• What you have to do
Transcribe everything in the data word for word. Pictures are left out.

• Supplied material
──────────────────────────────

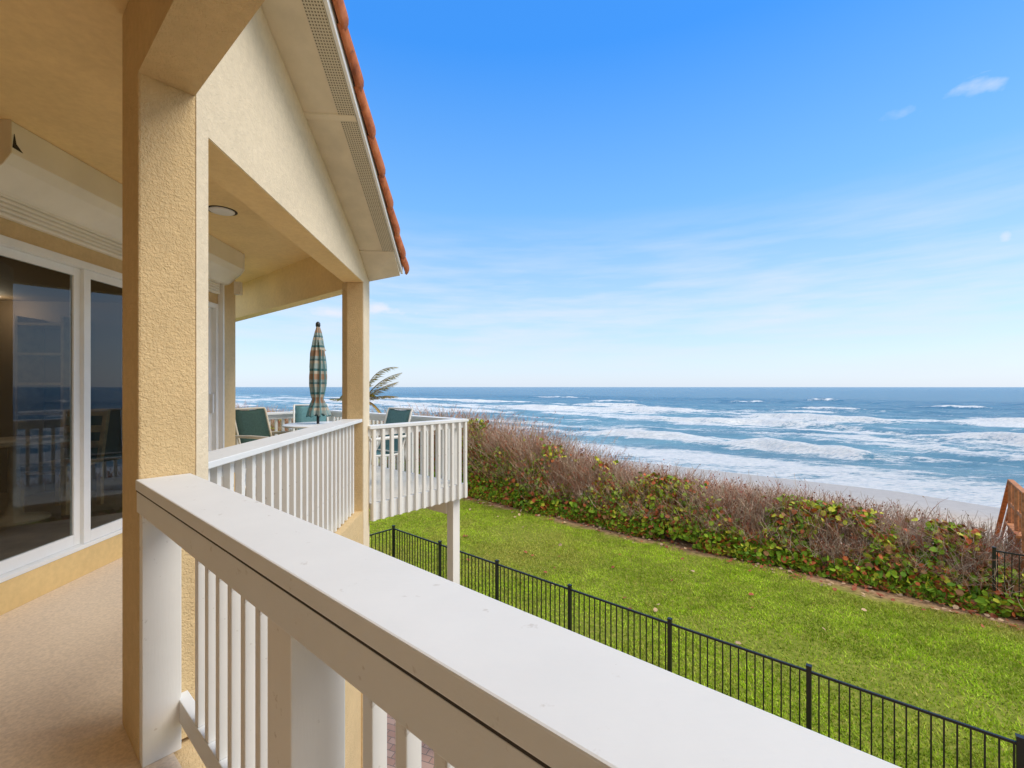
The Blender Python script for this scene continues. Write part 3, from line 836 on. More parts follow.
# ------------------------------------------------------------------ RAILINGS
# front railing beside the camera
FR = thing('balcony_railing', 'white wooden balcony railing with a broad flat cap ending at the near tan column', 'railing', (*sp(1.0, 0.5), Z(FLOOR)))
mb = MB(); mb.bsp(-3.0, 2.2215, 0.381, 0.5595, -0.395, -0.355); obj('cap_rail', mb, M['white_wood'], FR, 0.004)
mb = MB(); mb.bsp(-3.0, 2.2215, 0.385, 0.423, -0.480, -0.400); obj('sub_rail', mb, M['white_wood'], FR, 0.003)
mb = MB(); mb.bsp(-3.0, 2.2215, 0.3838, 0.55, -0.4004, -0.3950); obj('joint', mb, M['dark_gap'], FR)
mb = MB(); mb.bsp(-3.0, 2.2215, 0.505, 0.545, -0.480, -0.400); obj('sub_rail', mb, M['white_wood'], FR, 0.003)
mb = MB(); mb.bsp(-3.0, 2.2215, 0.509, 0.549, -1.335, -1.245); obj('bottom_rail', mb, M['white_wood'], FR, 0.003)
for s0 in (2.174, 0.905, -0.9, -2.7):
    mb = MB(); mb.bsp(s0, s0 + (0.1145 if s0 < 2 else 0.047), 0.393, 0.5085 if s0 < 2 else 0.517, FLOOR + 0.001, -0.481)
    obj('post', mb, M['white_upright'], FR, 0.003)
def baluster_proto(h, root, w=0.036):
    mb = MB(); mb.box((0, 0, h / 2), (w, w, h))
    return obj('baluster', mb, M['white_upright'], root, 0.0025, loc=tuple(wloc(root)))
bal = None
k = 0
s_list = []
xs = 194.8
s_first = (452 * 0.511 / 0.649 / (194.8 + 18) - 0.511 * 0.7609) / 0.649
sv = s_first - 0.018
while sv > -2.9:
    if not any(s0 - 0.03 < sv < s0 + 0.145 for s0 in (0.905, -0.9, -2.7)):
        s_list.append(sv)
    sv -= 0.1135
for sv in s_list:
    P = sp(sv, 0.529)
    if bal is None:
        bal = baluster_proto(0.79, FR); bal.location = Vector((P[0], P[1], Z(-1.2445))) - wloc(FR); bal.rotation_euler = (0, 0, TH)
    else: copy_at(bal, FR, (P[0], P[1], Z(-1.2445)), TH)

# side railing between the two columns
SR = thing('side_railing', 'white wooden railing between the two tan columns of the balcony', 'railing', (*tq(3.4, 1.25), Z(-1.285)))
def side_end(q): return 2.075 + (q - QG) * 0.0
mb = MB(); mb.btq(2.075, ft - 0.002, 1.170, 1.367, -0.362, -0.330); obj('cap_rail', mb, M['white_wood'], SR, 0.004)
mb = MB(); mb.btq(2.075, ft - 0.002, 1.262, 1.300, -0.450, -0.3625); obj('sub_rail', mb, M['white_wood'], SR, 0.003)
mb = MB(); mb.btq(2.075, ft - 0.002, 1.262, 1.300, -1.265, -1.18); obj('bottom_rail', mb, M['white_wood'], SR, 0.003)
mb = MB(); mb.btq(2.075, 2.15, 1.20, 1.29, -1.284, -0.3625); obj('post', mb, M['white_upright'], SR, 0.003)
b2 = None
for tv in np.arange(2.27, ft - 0.03, 0.1135):
    P = tq(tv, 1.243); l = (P[0], P[1], Z(-1.27))
    if b2 is None:
        b2 = baluster_proto(0.907, SR); b2.location = Vector(l) - wloc(SR); b2.rotation_euler = (0, 0, PH)
    else: copy_at(b2, SR, l, PH)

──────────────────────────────

• Final result
The Blender Python script for this scene continues. Write part 3, from line 836 on. More parts follow.
# ------------------------------------------------------------------ RAILINGS
# front railing beside the camera
FR = thing('balcony_railing', 'white wooden balcony railing with a broad flat cap ending at the near tan column', 'railing', (*sp(1.0, 0.5), Z(FLOOR)))
mb = MB(); mb.bsp(-3.0, 2.2215, 0.381, 0.5595, -0.395, -0.355); obj('cap_rail', mb, M['white_wood'], FR, 0.004)
mb = MB(); mb.bsp(-3.0, 2.2215, 0.385, 0.423, -0.480, -0.400); obj('sub_rail', mb, M['white_wood'], FR, 0.003)
mb = MB(); mb.bsp(-3.0, 2.2215, 0.3838, 0.55, -0.4004, -0.3950); obj('joint', mb, M['dark_gap'], FR)
mb = MB(); mb.bsp(-3.0, 2.2215, 0.505, 0.545, -0.480, -0.400); obj('sub_rail', mb, M['white_wood'], FR, 0.003)
mb = MB(); mb.bsp(-3.0, 2.2215, 0.509, 0.549, -1.335, -1.245); obj('bottom_rail', mb, M['white_wood'], FR, 0.003)
for s0 in (2.174, 0.905, -0.9, -2.7):
    mb = MB(); mb.bsp(s0, s0 + (0.1145 if s0 < 2 else 0.047), 0.393, 0.5085 if s0 < 2 else 0.517, FLOOR + 0.001, -0.481)
    obj('post', mb, M['white_upright'], FR, 0.003)
def baluster_proto(h, root, w=0.036):
    mb = MB(); mb.box((0, 0, h / 2), (w, w, h))
    return obj('baluster', mb, M['white_upright'], root, 0.0025, loc=tuple(wloc(root)))
bal = None
k = 0
s_list = []
xs = 194.8
s_first = (452 * 0.511 / 0.649 / (194.8 + 18) - 0.511 * 0.7609) / 0.649
sv = s_first - 0.018
while sv > -2.9:
    if not any(s0 - 0.03 < sv < s0 + 0.145 for s0 in (0.905, -0.9, -2.7)):
        s_list.append(sv)
    sv -= 0.1135
for sv in s_list:
    P = sp(sv, 0.529)
    if bal is None:
        bal = baluster_proto(0.79, FR); bal.location = Vector((P[0], P[1], Z(-1.2445))) - wloc(FR); bal.rotation_euler = (0, 0, TH)
    else: copy_at(bal, FR, (P[0], P[1], Z(-1.2445)), TH)

# side railing between the two columns
SR = thing('side_railing', 'white wooden railing between the two tan columns of the balcony', 'railing', (*tq(3.4, 1.25), Z(-1.285)))
def side_end(q): return 2.075 + (q - QG) * 0.0
mb = MB(); mb.btq(2.075, ft - 0.002, 1.170, 1.367, -0.362, -0.330); obj('cap_rail', mb, M['white_wood'], SR, 0.004)
mb = MB(); mb.btq(2.075, ft - 0.002, 1.262, 1.300, -0.450, -0.3625); obj('sub_rail', mb, M['white_wood'], SR, 0.003)
mb = MB(); mb.btq(2.075, ft - 0.002, 1.262, 1.300, -1.265, -1.18); obj('bottom_rail', mb, M['white_wood'], SR, 0.003)
mb = MB(); mb.btq(2.075, 2.15, 1.20, 1.29, -1.284, -0.3625); obj('post', mb, M['white_upright'], SR, 0.003)
b2 = None
for tv in np.arange(2.27, ft - 0.03, 0.1135):
    P = tq(tv, 1.243); l = (P[0], P[1], Z(-1.27))
    if b2 is None:
        b2 = baluster_proto(0.907, SR); b2.location = Vector(l) - wloc(SR); b2.rotation_euler = (0, 0, PH)
    else: copy_at(b2, SR, l, PH)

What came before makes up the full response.